Traditional probation officers cost money: skills, competency and experience don’t come cheap, so finding a cheaper alternative was always going to be one way to cut costs. Hence a programme of government-funded early retirement and redundancies that will now roll out across the sector. The fat cats heading up the new companies are reluctant to say precisely what the skills and training of these new “deliverers of rehabilitation” will be, but there is a tempting model in the care system of zero-hours contracts at minimum wage, which will have set mouths watering.

But even the care system has not, for now, replaced workers with computers, although I dare say someone, somewhere is developing a robot that can change a bedpan. We have already made commodities out of the elderly receiving care at home. They are no longer people but “tasks” to be completed in a set time. They may be entitled to a meal, but other needs that might happen to crop up in the 15-minute slot allocated must be passed over or the needs of the next slot will not be met.

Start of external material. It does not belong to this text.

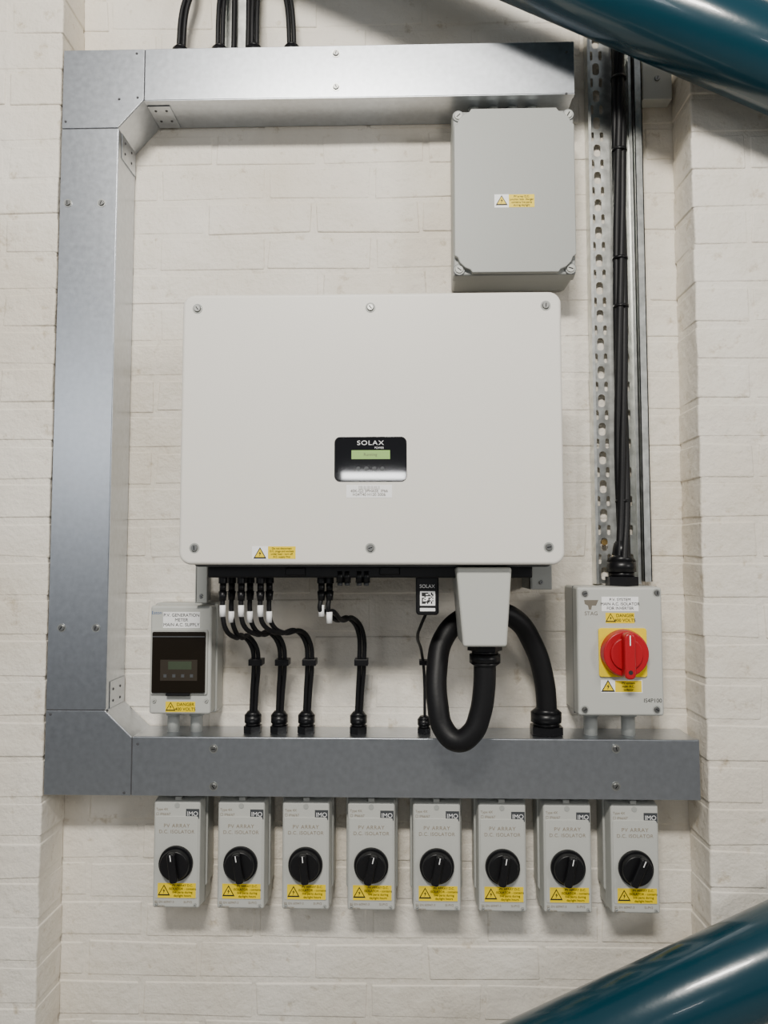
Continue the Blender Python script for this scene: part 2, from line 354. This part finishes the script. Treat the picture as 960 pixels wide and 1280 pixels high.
# ---------------- cable tray (perforated)
K=empty('perforated_cable_tray',P(765,400,.02)); dK=.012
kx0=P(737.5,400,dK).x; kx1=P(790,400,dK).x; kz0=P(760,730,.03).z; kz1=P(760,-140,dK).z
cu=bpy.data.curves.new('tray_base','CURVE'); cu.dimensions='2D'; cu.fill_mode='BOTH'; cu.extrude=.0006
def poly(pts):
    s=cu.splines.new('POLY'); s.points.add(len(pts)-1); s.use_cyclic_u=True
    for q_,(x,z) in zip(s.points,pts): q_.co=(x,z,0,1)
poly([(kx0,kz0),(kx1,kz0),(kx1,kz1),(kx0,kz1)])
zz=kz0+.02;i=0
while zz<kz1-.03:
    w=kx1-kx0
    for fx,vert in((.24,i%2==0),(.76,i%2==0)):
        cx=kx0+w*fx
        if vert: poly(rr((cx-.007,cx+.007,zz-.013,zz+.013),.0065,5))
        else:
            for u in(-.0095,.0095): poly(rr((cx+u-.0035,cx+u+.0035,zz-.010,zz+.010),.0034,4))
    zz+=.029; i+=1
o=bpy.data.objects.new('tray_base',cu); link(o,K,M_galv2); o.rotation_euler=(math.pi/2,0,0); o.location=(0,-dK,0)
fd=dK+.020
box('flange_left',(kx0-.0015,kx0,kz0,kz1),.002,fd,M_galv2,K); box('flange_lip_left',(kx0,kx0+.004,kz0,kz1),fd-.0015,fd,M_galv2,K)
box('flange_right',(kx1,kx1+.0015,kz0,kz1),.002,fd,M_galv2,K); box('flange_lip_right',(kx1-.004,kx1,kz0,kz1),fd-.0015,fd,M_galv2,K)
b=P(755,678,dK); cyl('fixing_bolt',(b.x,-dK,b.z),(b.x,-dK-.005,b.z),.0065,M_cop,K,n=6)
U=empty('strut_channel',P(797,400,.02)); sx0=kx1+.004
box('web',(sx0,sx0+.002,kz0+.005,kz1),.0,.041,M_galv2,U); box('face',(sx0,sx0+.016,kz0+.005,kz1),.039,.041,M_galv2,U); box('far_web',(sx0+.014,sx0+.016,kz0+.005,kz1),.0,.041,M_galv2,U)
V=empty('support_bracket',P(820,100,.02))
q=rect(803,72,840,124,.03); prism('plate',[(q[0],q[2]),(q[1],q[2]),(q[1],q[3]-.02),(q[1]-.02,q[3]),(q[0],q[3])],.0,.03,M_lgrey,V,.002)
screw('bolt',(q[0]+q[1])/2,(q[2]+q[3])/2,.03,.006,V)
# mains cable
Q=empty('mains_cable',P(775,400,.05))
base=[(779,700,.07),(779,640,.055),(777,560,.05),(776,450,.05),(775,330,.05),(774,230,.05),(773,130,.05),(772,50,.05),(771,-40,.05),(771,-130,.05)]
for k in range(4):
    pp=[]
    for j,(a,b_,d_) in enumerate(base):
        an=j*.8+k*math.pi/2; pp.append(P(a,b_,d_)+Vector((math.cos(an)*.0072,math.sin(an)*.006,0)))
    tube(f'core_{k}',pp,.0074,M_rub,Q)
for i,(a,b_) in enumerate([(779,628),(776,385),(775,325),(774,190),(773,100)]):
    p=P(a,b_,.05); cyl(f'cable_tie_{i}',p,p+Vector((0,0,.005)),.0152,M_black,Q)
# ---------------- red isolator
X=empty('rotary_isolator',P(770,815,.05)); dX=.105
q=rect(721,733,830,896,dX); 
box('base',ins(q,.001),0,dX-.03,M_iso,X,.005); box('cover',q,dX-.034,dX,M_lgrey,X,.005,taper=.0015)
box('cover_seam',ins(q,.0003),dX-.032,dX-.0308,M_dgrey,X)
for i,(a,b_) in enumerate([(731,742),(821,741),(731,887),(821,887)]):
    p=P(a,b_,dX); cyl(f'screw_seat_{i}',(p.x,-dX,p.z),(p.x,-dX-.0005,p.z),.0078,M_jb,X); screw(f'cover_screw_{i}',p.x,p.z,dX+.0005,.0055,X)
wlabel('title_label',(752,746,798,764),dX,X,["P.V. SYSTEM","MAIN A.C. ISOLATOR","FOR INVERTER"],False,M_wh)
prism('maker_logo',[(lambda v:(v.x,v.z))(P(*t,dX)) for t in((730,750),(748,750),(745,757),(740,757),(739,762),(736,762),(735,757),(731,755))],dX,dX+.0003,M_txg,X)
p=P(739,767,dX); text('maker_text',"STAG",p.x,p.z,dX,.010,M_txg,X)
wlabel('danger_label',(757,766,793,779),dX,X,["DANGER","400 VOLTS"],True)
box('caution_white',rect(751,850,803,866,dX),dX,dX+.0003,M_wh,X)
p=P(760,858,dX); tri('caution_triangle',p.x,p.z,.022,dX+.0003,X)
wlabel('caution_label',(769,851,802,865),dX+.0003,X,["PV system","main A.C.","isolator"],False)
p=P(816,876,dX); text('model_text',"IS4P100",p.x,p.z,dX,.0105,M_txt,X)
prism('yellow_plate',rr(rect(748,785,808,846,dX),.005),dX,dX+.004,M_yel,X,.001)
dk=dX+.004; p=P(779.5,816,dk)
cyl('knob_base',(p.x,-dk,p.z),(p.x,-dk-.018,p.z),.044,M_red,X,.041,48,bw=.002)
cyl('knob_ring',(p.x,-dk-.018,p.z),(p.x,-dk-.022,p.z),.030,M_red,X,.029,48,bw=.001)
hk=(p.x-.010,p.x+.010,p.z-.043,p.z+.04)
prism('knob_handle',rr(hk,.009),dk+.016,dk+.042,M_red,X,.004)
prism('knob_marker',[(p.x-.001,p.z+.018),(p.x+.001,p.z+.018),(p.x+.001,p.z+.036),(p.x-.001,p.z+.036)],dk+.042,dk+.0423,M_wh,X)
cyl('lock_hole',(p.x,-dk-.042,p.z-.03),(p.x,-dk-.0423,p.z-.03),.004,M_txt,X)
for i,a in enumerate([738,785]):
    p=P(a,900,.05); cyl(f'conduit_stub_{i}',(p.x,-.05,bz1),(p.x,-.05,q[2]+.004),.013,M_jb,X); cyl(f'stub_ring_{i}',(p.x,-.05,q[2]-.009),(p.x,-.05,q[2]),.0165,M_jb,X)
p=P(779,728,.07); gland('cable_gland',(p.x,-.06,q[3]-.001),1,.028,X,L=.06)
cyl('cable_boot',(p.x,-.06,q[3]+.05),(p.x+.001,-.06,q[3]+.085),.0185,M_black,X,.014)
# ---------------- breaker enclosure
G=empty('breaker_enclosure',P(226,825,.05)); dG=.085
q=rect(187,757,264,893,dG); prism('base',rr(ins(q,-.003),.006),0,.05,M_iso,G,.003); prism('cover',rr(q,.006),.048,dG,M_lgrey,G,.005)
q2=rect(190,788,259,867,dG); prism('window_frame',rr(ins(q2,-.0015),.004),dG-.001,dG+.004,M_iso,G,.001)
prism('window',rr(ins(q2,.002),.003),dG+.004,dG+.008,M_win,G,.0015)
box('window_hinge_bar',(q2[0]+.003,q2[1]-.003,q2[3]-.012,q2[3]-.010),dG+.008,dG+.009,M_dgrey,G)
box('meter_body',rect(202,824,248,850,dG),dG+.008,dG+.0083,M_met,G)
box('meter_screen',rect(212,826,241,836,dG),dG+.0083,dG+.0085,mat('meter_lcd',(.05,.065,.04),.3),G)
for k in range(4):
    p=P(208+k*11,844,dG); box(f'meter_button_{k}',(p.x-.003,p.x+.003,p.z-.003,p.z+.003),dG+.0083,dG+.0087,M_dgrey,G)
box('window_catch',(lambda z:(z[0]+.03,z[1]-.03,z[2]-.003,z[2]+.002))(q2),dG+.004,dG+.010,M_black,G,.001)
wlabel('title_label',(204,765,250,785),dG,G,["P.V. GENERATION","METER","MAIN A.C. SUPPLY"],False,M_wh)
p=P(196,766,dG); text('maker_text',"Eaton",p.x,p.z,dG,.0085,mat('print_blue',(.05,.12,.3)),G)
wlabel('danger_label',(207,877,244,890),dG,G,["DANGER","400 VOLTS"],True)
for i,(a,b_) in enumerate([(193,876),(258,876)]):
    p=P(a,b_,dG); screw(f'cover_screw_{i}',p.x,p.z,dG,.004,G,M_iso)
for i,a in enumerate([217,246]):
    p=P(a,900,.045); cyl(f'conduit_stub_{i}',(p.x,-.045,bz1),(p.x,-.045,q[2]+.004),.0115,M_jb,G); cyl(f'stub_ring_{i}',(p.x,-.045,q[2]-.009),(p.x,-.045,q[2]),.0145,M_jb,G)
# ---------------- DC isolators
dS=.082
cz=P(508,1071,dS).z; hh=.1005
for n_,cx_ in enumerate([220.5,301,382,464,546,628,709.5,794]):
    c0=P(cx_,1071,dS); cxw=c0.x; hw=.0465
    E=empty('dc_isolator_switch',Vector((cxw,-.04,cz)))
    q=(cxw-hw,cxw+hw,cz-hh,cz+hh)
    x0,x1,z0,z1=ins(q,-.003)
    prism('base',[(x0+.004,z0),(x1-.004,z0),(x1-.004,z0+.03),(x1,z0+.034),(x1,z1),(x0,z1),(x0,z0+.034),(x0+.004,z0+.03)],0,.046,M_iso,E,.003)
    box('cover',q,.047,dS,M_lgrey,E,.004,taper=.0025)
    prism('cover_panel',rr((q[0]+.006,q[1]-.006,q[2]+.02,q[3]-.03),.004),dS-.002,dS+.0012,M_lgrey,E,.0008)
    for k,(sx,sz) in enumerate([(q[1]-.010,q[2]+.009),(q[0]+.010,q[2]+.009)]):
        screw(f'cover_screw_{k}',sx,sz,dS,.0028,E,M_jb)
    cyl('top_screw',(cxw,-dS,q[3]-.010),(cxw,-dS-.001,q[3]-.010),.0048,M_jb,E)
    box('top_latch',(cxw-.006,cxw+.006,q[3]-.003,q[3]+.004),.05,dS-.006,M_iso,E,.001)
    kx=cxw; kz=cz-.0155; d0=dS+.0012
    cyl('knob_skirt',(kx,-d0,kz),(kx,-d0-.006,kz),.0325,M_black,E,.0315,48)
    cyl('knob_body',(kx,-d0-.006,kz),(kx,-d0-.016,kz),.029,M_black,E,.0265,48,bw=.002)
    aa=math.radians([8,10,6,-14,-12,-10,-12,-25][n_]); pts=[]
    for (u,v) in rr((-.0075,.0075,-.027,.027),.005,4): pts.append((kx+u*math.cos(aa)-v*math.sin(aa),kz+u*math.sin(aa)+v*math.cos(aa)))
    prism('knob_grip',pts,d0+.014,d0+.028,M_black,E,.003)
    mx=[(kx+u*math.cos(aa)-v*math.sin(aa),kz+u*math.sin(aa)+v*math.cos(aa)) for u,v in((-.0008,.014),(.0008,.014),(.0008,.025),(-.0008,.025))]
    prism('knob_mark',mx,d0+.028,d0+.0283,M_wh,E)
    dl=dS+.0012
    box('brand_plate',(cxw+.017,cxw+.042,cz+.066,cz+.084),dS,dS+.0005,M_plate,E)
    text('brand_text',"IMO",cxw+.0295,cz+.075,dS+.0005,.0115,M_txw,E)
    text('type_text',"Type 4X",cxw-.040,cz+.083,dS,.0065,M_txf,E,'LEFT'); text('rating_text',"□ IP66/67",cxw-.040,cz+.074,dS,.0065,M_txf,E,'LEFT')
    text('title_text',"PV ARRAY",cxw,cz+.053,dl,.0098,M_txf,E,sp=1.15); text('title_text_2',"D.C. ISOLATOR",cxw,cz+.042,dl,.009,M_txf,E,sp=1.1)
    text('note_text',"BS EN 60947-3",cxw-.040,cz-.087,dS,.006,M_txf,E,'LEFT'); text('note_text_2',"E-Series",cxw-.040,cz-.094,dS,.006,M_txf,E,'LEFT'); text('note_text_3',"SI-PV2",cxw+.015,cz-.087,dS,.006,M_txf,E,'LEFT')
    lx0,lx1,lz0,lz1=cxw-.034,cxw+.038,cz-.079,cz-.052
    box('warning_label',(lx0,lx1,lz0,lz1),dl,dl+.0004,M_yel,E)
    tri('warning_triangle',lx0+.012,(lz0+lz1)/2,.02,dl+.0005,E)
    for k,l in enumerate(["PV ARRAY D.C.","ISOLATOR - contains","live parts during","daylight hours"]): text(f'warning_text_{k}',l,lx0+.047,lz1-.004-k*.0062,dl+.0005,.0058,M_txt,E)
    for k,s in enumerate((-.02,.02)):
        cyl(f'conduit_stub_{k}',(cxw+s,-.05,q[3]-.002),(cxw+s,-.05,bz0),.012,M_iso,E); cyl(f'stub_ring_{k}',(cxw+s,-.05,q[3]+.001),(cxw+s,-.05,q[3]+.008),.0155,M_jb,E)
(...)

Those heading up the companies trouser millions, while not paying a living wage to those actually doing the work. The consequences are borne by the elderly themselves, their relatives and those paid less than £7 an hour to do what the rest of us would not. Large salaries, bonuses and dividends are not troubled by contractual or legal obligations. If anyone is taken to task then an apology and attendance on a greed awareness course will usually suffice.

So we will now commodify rehabilitation. Advise, assist and befriend used to be the mantra of a probation service, much admired by other jurisdictions around the world. The degeneration into a community police force began a long time ago, and accelerated when the service was subsumed into the prison service under the aegis of the National Offender Management Service.

The correlation between the service’s decline and the continued high reoffending rates has not been understood by governments of any colour, who eschew evidence and debate in favour of quick headlines and ministerial careers. We risk reaping a whirlwind as the management of offenders in the community is reduced to an algorithm delivered by untrained people or computer terminals.

We have been good at locking people up for years. It is a particular skill of this country, whose prison population has nearly doubled since the Strangeways riots 25 years ago. Locking people up is easy, getting them out and ensuring they stay out is the problem. We know the issues of difficult damaged and chaotic people coming out of prison to meet unemployment, addiction and fractured relationships. Dealing with a multiplicity of complex issues is task enough for the highly trained and committed professional. In the new world, expect nothing more than “computer says no” and a quick recall to prison.

The prison service itself expects a modest rise in the prison population beyond the “Savile effect”. Expect any such figures to be a gross underestimate. As the parties slug it out over the next few weeks about who is toughest on crime, there seems little likelihood of politicians heeding Lord Woolf’s plea to take politics out of prison. It seems we will need more than one new Titan prison in the next couple of years.